The fake out opening (“There is one more... the doctor”, which turns out not to mean the Doctor) is mildly annoying. The Kahler’s face markings are depressingly Star Trek. What’s more, the Kahler’s combination of species name + one syllable feels ... limiting. Do they really use the same word for their planet, species AND as a title? Also, their ship is a tic tac. Stupid Kahler.
Having gone home at the end of the previous episode, the companions are back in the TARDIS without explanation. Then at the end they ask to go home again.
The war only ended five years back, which makes this around 1870. You don’t tend to imagine westerns happening that close to the arrival of electricity, do you? Well, I don’t
Lovely to have an entire scene where the Doctor is riding and making conversation with a horse. Although not sure you’d do the “I speak horse. He’s called Susan, and he wants you to respect his life choices” joke now.
“You’re a mother, aren’t you? There’s kindness in your eyes” – oh, f*ck off. Luckily Adrian Scarborough is one of those actors who’s just incredibly watchable.
Abraxas Security Software is a very low rent space name. Moffat does love his space X-es, doesn’t he? The Atraxi, the Bank of Karabraxos, etc.
It’s *sort of* a magic suicide ending? The dilemma is ultimately resolved by Kahler-Jex taking his own life, so nobody else has to make any difficult decisions.
I’ve written down “You could help with the reconstruction” though I can’t work out why I thought that was interesting. Maybe because it sounded like a very on-the-nose comment about the world after the US civil war? I dunno.

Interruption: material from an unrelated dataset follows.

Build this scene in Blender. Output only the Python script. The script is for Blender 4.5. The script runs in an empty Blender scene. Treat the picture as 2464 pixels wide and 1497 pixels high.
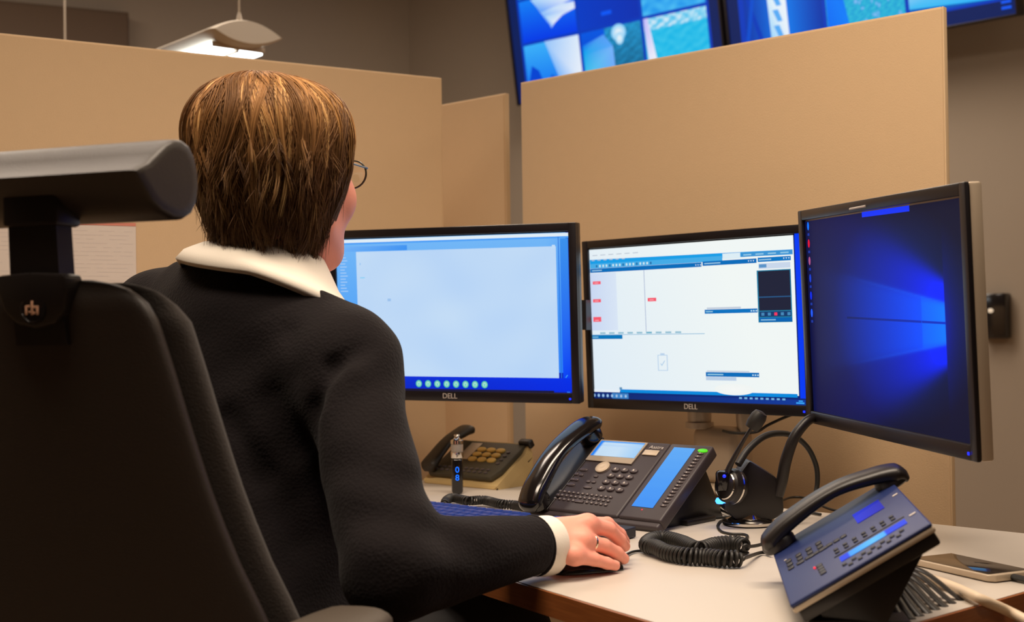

Only got this far in my rewatch but I wonder if the Dark Doctor theme is/was intended to lead to the anniversary specials reminding him of what happened the last time he went that way
With regards to when: I'm pretty certain this is a midquel to the following episode, The Power of Three. There's a scene during the bit where they're having adventures while waiting for the cubes to open that *strongly* implies this is one of them.